I'll check the MC14515 out. It just has to be 131... KHz duty cycle not important but accuracy is. It will become the master sampling clock so jitter might be a problem.

Is it the MC145106 PLL?

 

[Roff]

I'll check the MC14515 out. It just has to be 131... KHz duty cycle not important but accuracy is. It will become the master sampling clock so jitter might be a problem.

Is it the MC145106 PLL?

Ron's question is important. Does your 131,072Hz clock need to be phaselocked to your PIC clock, or can it stand alone?

 

[blueroomelectronics]

Sorry about that. It can standalone, it will become the master sampling clock.

 

[audioguru]

I tried a 74HC4046 in my sine-wave generator. It sync'd the variable output frequency to the clock for switched-capacitor lowpass filter ICs which is 128 times higher. I used phase-detector-II for its wide frequency range.

The output sounded and looked fine but the jitter caused distortion to be about 0.5% instead of the 0.005% without the PLL.

The phase-detector-II suddenly detects the frequency too high and forces it lower, then detects it too low and forces it higher. The jitter is less when the loop filter takes all day to change frequencies.

 

[Roff]

Sorry about that. It can standalone, it will become the master sampling clock.

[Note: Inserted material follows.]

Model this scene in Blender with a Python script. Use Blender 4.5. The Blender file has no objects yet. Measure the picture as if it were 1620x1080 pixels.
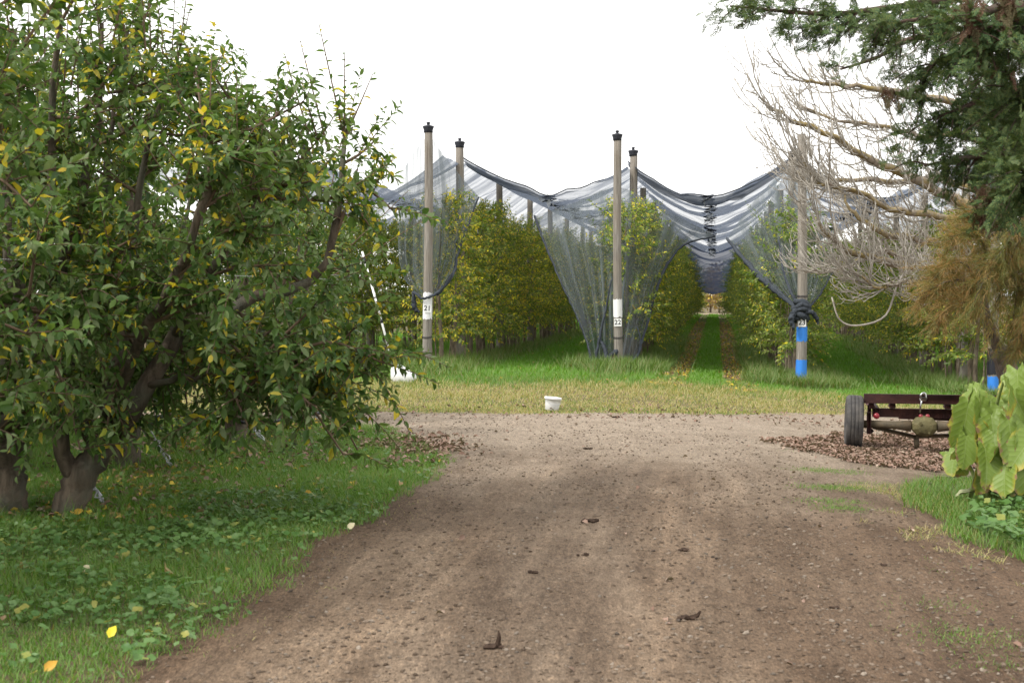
import bpy, math, random
import numpy as np
from mathutils import Vector
PI = math.pi
rng = np.random.default_rng(7)
random.seed(7)
S = bpy.context.scene
C = S.collection

# ------------------------------------------------------------------ camera
FPX = 2250.0
EYE = 1.75
PITCH = math.atan(75 / FPX)
cd = bpy.data.cameras.new('camera')
cam = bpy.data.objects.new('camera', cd)
C.objects.link(cam)
cam.location = (0, 0, EYE)
cam.rotation_euler = (PI / 2 - PITCH, 0, 0)
cd.lens = 50
cd.sensor_width = 36
cd.clip_start = 0.1
cd.clip_end = 3000
cd.dof.use_dof = True
cd.dof.focus_distance = 24
cd.dof.aperture_fstop = 5.6
S.camera = cam

# ------------------------------------------------------------------ terrain helpers
def sstep(a, b, x):
    t = np.clip((np.asarray(x, float) - a) / (b - a), 0, 1)
    return t * t * (3 - 2 * t)

def ground_z(x, y):
    """The ground falls away gently towards the east side of the yard, and levels out up the lanes."""
    x = np.asarray(x, float); y = np.asarray(y, float)
    z = -0.45 * sstep(1.0, 11.0, x) * (1 - sstep(36, 75, y)) * sstep(4, 14, y)
    z = z + 0.06 * sstep(23, 28, y) * (1 - sstep(2.0, 5.0, x)) * (1 - sstep(31, 40, y))
    return z

def ray(px, py):
    xr = (px - 810) / FPX; yu = -(py - 540) / FPX
    c, s = math.cos(PITCH), math.sin(PITCH)
    return np.array([xr, c + yu * s, -s + yu * c])

def at(px, py, Y):
    d = ray(px, py)
    return np.array([0, 0, EYE]) + d * (Y / d[1])

def on_ground(px, py):
    d = ray(px, py); t = 20.0
    for _ in range(30):
        p = np.array([0, 0, EYE]) + d * t
        t = (float(ground_z(p[0], p[1])) - EYE) / d[2]
    return np.array([0, 0, EYE]) + d * t

TH = math.atan((1133 - 810) / FPX)
CT, ST = math.cos(TH), math.sin(TH)
def uv2xy(u, v): return u * CT + v * ST, -u * ST + v * CT
def xy2uv(x, y): return x * CT - y * ST, x * ST + y * CT

def _hash(i, j, s):
    h = np.sin(i * 127.1 + j * 311.7 + s * 74.7) * 43758.5453
    return h - np.floor(h)
def vnoise(x, y, s=0.0):
    x = np.asarray(x, float); y = np.asarray(y, float)
    i = np.floor(x); j = np.floor(y); f = x - i; g = y - j
    f = f * f * (3 - 2 * f); g = g * g * (3 - 2 * g)
    a = _hash(i, j, s); b = _hash(i + 1, j, s); c = _hash(i, j + 1, s); d = _hash(i + 1, j + 1, s)
    return (a * (1 - f) + b * f) * (1 - g) + (c * (1 - f) + d * f) * g
def fbm(x, y, s=0.0, n=4):
    t = 0; a = 0.5
    for k in range(n):
        t = t + a * vnoise(x * 2 ** k, y * 2 ** k, s + k * 3.1); a *= 0.5
    return t

def inpoly(poly, x, y):
    x = np.asarray(x, float); y = np.asarray(y, float)
    r = np.zeros(x.shape, bool); n = len(poly)
    for i in range(n):
        x1, y1 = poly[i]; x2, y2 = poly[(i + 1) % n]
        if y1 == y2: continue
        c = ((y1 > y) != (y2 > y)) & (x < (x2 - x1) * (y - y1) / (y2 - y1) + x1)
        r ^= c
    return r

# ------------------------------------------------------------------ mesh builder
class MB:
    def __init__(s): s.V = []; s.F = []; s.M = []; s.UV = []; s.n = 0; s.has_uv = False
    def add(s, v, f, mat=0, uv=None):
        v = np.asarray(v, float).reshape(-1, 3)
        if len(v) == 0: return
        if isinstance(f, np.ndarray): f = [f]
        for a in f:
            a = np.asarray(a, int)
            if a.size == 0: continue
            s.F.append(a + s.n); s.M.append(np.full(len(a), mat, int))
        s.V.append(v); s.n += len(v)
        if uv is not None: s.UV.append(np.asarray(uv, float)); s.has_uv = True
        else: s.UV.append(np.zeros((len(v), 2)))
    def mesh(s, name, mats, smooth=True):
        me = bpy.data.meshes.new(name)
        if s.n:
            V = np.concatenate(s.V)
            me.vertices.add(len(V)); me.vertices.foreach_set('co', V.ravel().astype(np.float32))
            li = np.concatenate([a.ravel() for a in s.F])
            cnt = np.concatenate([np.full(len(a), a.shape[1], int) for a in s.F])
            me.loops.add(len(li)); me.loops.foreach_set('vertex_index', li.astype(np.int32))
            me.polygons.add(len(cnt))
            st = np.concatenate([[0], np.cumsum(cnt)[:-1]])
            me.polygons.foreach_set('loop_start', st.astype(np.int32))
            me.polygons.foreach_set('loop_total', cnt.astype(np.int32))
            me.polygons.foreach_set('material_index', np.concatenate(s.M).astype(np.int32))
            me.polygons.foreach_set('use_smooth', np.full(len(cnt), smooth))
            if s.has_uv:
                uv = np.concatenate(s.UV)[li]
                l = me.uv_layers.new(name='UVMap'); l.data.foreach_set('uv', uv.ravel().astype(np.float32))
            me.update(calc_edges=True); me.validate()
        for m in (mats if isinstance(mats, (list, tuple)) else [mats]): me.materials.append(m)
        return me
    def build(s, name, mats, parent=None, smooth=True, loc=None):
        o = bpy.data.objects.new(name, s.mesh(name, mats, smooth))
        C.objects.link(o)
        if parent is not None: o.parent = parent
        if loc is not None: o.location = loc
        return o

def tag(o, label=None, cat=None, group=None, kind=None):
    if label: o['label'] = label
    if cat: o['category'] = cat
    if group: o['group'] = group
    if kind: o['kind'] = kind
    return o
def thing(name, label, cat, loc=(0, 0, 0), rz=0.0, group=None):
    o = bpy.data.objects.new(name, None); C.objects.link(o)
    o.empty_display_size = 0.1
    o.location = loc; o.rotation_euler = (0, 0, rz)
    return tag(o, label, cat, group)
def dup(root, loc, rz, label, group=None, scale=1.0, color=None):
    r = root.copy(); C.objects.link(r); r.location = loc; r.rotation_euler = (0, 0, rz); r.scale = (scale,) * 3
    r['label'] = label
    if group: r['group'] = group
    for ch in root.children:
        c = ch.copy(); C.objects.link(c); c.parent = r
        if color is not None: c.color = color
        for g in ch.children:
            d = g.copy(); C.objects.link(d); d.parent = c
    return r

def nrm(a):
    a = np.asarray(a, float)
    return a / np.maximum(np.linalg.norm(a, axis=-1, keepdims=True), 1e-9)

def smooth_poly(pts, n):
    """Catmull-Rom through the points, n samples."""
    P = np.asarray(pts, float)
    if len(P) == 2: return P[0] + (P[1] - P[0]) * np.linspace(0, 1, n)[:, None]
    Q = np.vstack([2 * P[0] - P[1], P, 2 * P[-1] - P[-2]])
    t = np.linspace(0, len(P) - 1 - 1e-6, n); i = t.astype(int); f = (t - i)[:, None]
    a, b, c, d = Q[i], Q[i + 1], Q[i + 2], Q[i + 3]
    return 0.5 * (2 * b + (c - a) * f + (2 * a - 5 * b + 4 * c - d) * f ** 2 + (3 * b - a - 3 * c + d) * f ** 3)

def tube(mb, pts, rad, sides=6, mat=0, cap=True, jitter=0.0):
    P = np.asarray(pts, float); n = len(P)
    R = np.broadcast_to(np.asarray(rad, float), (n,)) if np.ndim(rad) == 0 else np.interp(np.linspace(0, 1, n), np.linspace(0, 1, len(rad)), rad)
    T = nrm(np.gradient(P, axis=0))
    a = np.array([0, 0, 1.0]) if abs(T[0][2]) < 0.9 else np.array([1.0, 0, 0])
    N = np.zeros_like(P); x = nrm(np.cross(T[0], a))
    for i in range(n):
        x = nrm(x - T[i] * np.dot(x, T[i])); N[i] = x
    B = np.cross(T, N)
    th = np.linspace(0, 2 * PI, sides, endpoint=False)
    rr = R[:, None] * np.ones(sides)
    if jitter: rr = rr * (1 + jitter * (rng.random((n, sides)) - 0.5) * 2)
    V = P[:, None, :] + rr[..., None] * (np.cos(th)[None, :, None] * N[:, None, :] + np.sin(th)[None, :, None] * B[:, None, :])
    i = np.arange(n - 1)[:, None] * sides; j = np.arange(sides)[None, :]; k = (j + 1) % sides
    F = np.stack([i + j, i + k, i + sides + k, i + sides + j], -1).reshape(-1, 4)
    Fs = [F]
    if cap and sides > 3:
        Fs.append(np.arange(sides)[None, ::-1].copy()); Fs.append((np.arange(sides) + (n - 1) * sides)[None, :])
    mb.add(V.reshape(-1, 3), Fs, mat)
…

But it's not sampling something locked to the PIC clock? Were you just going to use the PIC as a frequency divider for a stable source?
Can you tell us what you are sampling, without having to become a serial killer?

 

[ronsimpson]

Just for fun I pulled up Excel and Digikey (citizen oscillators) and did some math.

Oscillator divide by
19.6608mhz 150
16.384 125
13.5 103
11.2896 86
You could run the CPU at 19.6608 not 20mhz and add one IC to divide by 150.

 

[Roff]

The 4046 type II phase detector has a small dead zone, which causes phase "hunting" (jitter). The HC/HCT4046 is better in this respect than the CD4046, because of the faster internal logic circuitry.

 

[blueroomelectronics]

It's not top secret, it's a timebase for sampling four 24 bit A/D converters. OCXOs are expensive but their accuracy meets the spec required in the design. I could use 19.6608 and have the oscillators cut (this is something that does appeal to me)
I do need these three frequencies
43690.6666 (32768*4/3)
40000
32768

Any one crystal timebase that's not over 30MHz come to mind? 20MHz was chosen by me because it also is one of the few frequencies that works with USB but I have no problem using a separate crystal for the 18F4550.
The Delta Sigma A/D (an ADS1210) likes 10MHz (20/2) and supports a synchronous start clock ie the three frequencies shown above.
As for the three frequencies it's designed to work with existing gear so I'm stuck with them.

 

[ronsimpson]

I looked at digikey for 'off the shielf' frequencies. That is where 19.6608 came from. They clame there are 25 different kinds of 19.6608 osc. in stock today and 77 different kinds of crystals in stock.
19.6608/150=131,072
19.6608/600=32768
19.6608/450=43690.76

Will USB work at 2% off in friequencies. I think it's OK.

 

[blueroomelectronics]

Actually the USB part is very fussy (it will PLL to 96MHz inside the PIC) and the datasheet shows only about 10 possible crystal speeds. The 40,000Hz is for the sampling not the USB and of course it won't divide evenly from 19.6608MHz to 40kHz that I can figure. I do LIKE 19.6608MHz crystals, and anything else that divides into 9600. I use them in the WASP kit that's coming out soon.

 

[blueroomelectronics]

Well it turns out to be a smaller PLL multiplier with a 9.8304MHz OCXO. I can divide down to 1.6kHz and PLL it back 25x to 40,000Hz I'm assuming a smaller PLL multiplier will be less prone to jitter?

 

[Diver300]

Have you looked at using a DDS IC straight from the 20 MHz clock?

 

[blueroomelectronics]

I'm not familar with DDS I'll google it. Any particular IC?

 

[Diver300]

I've used the DDS ICs from Analog devices (Analog Devices, Inc.: Converters Amplifiers Processors MEMS A/D Converters Analog to Digital Video Converter Temperature Sensors Analog Device RF Amplifiers Differential Amplifiers Digital Signal Processing Thermal Management D to A Converters Microc)

You program them serially, and the output is a current source, and needs some output filtering.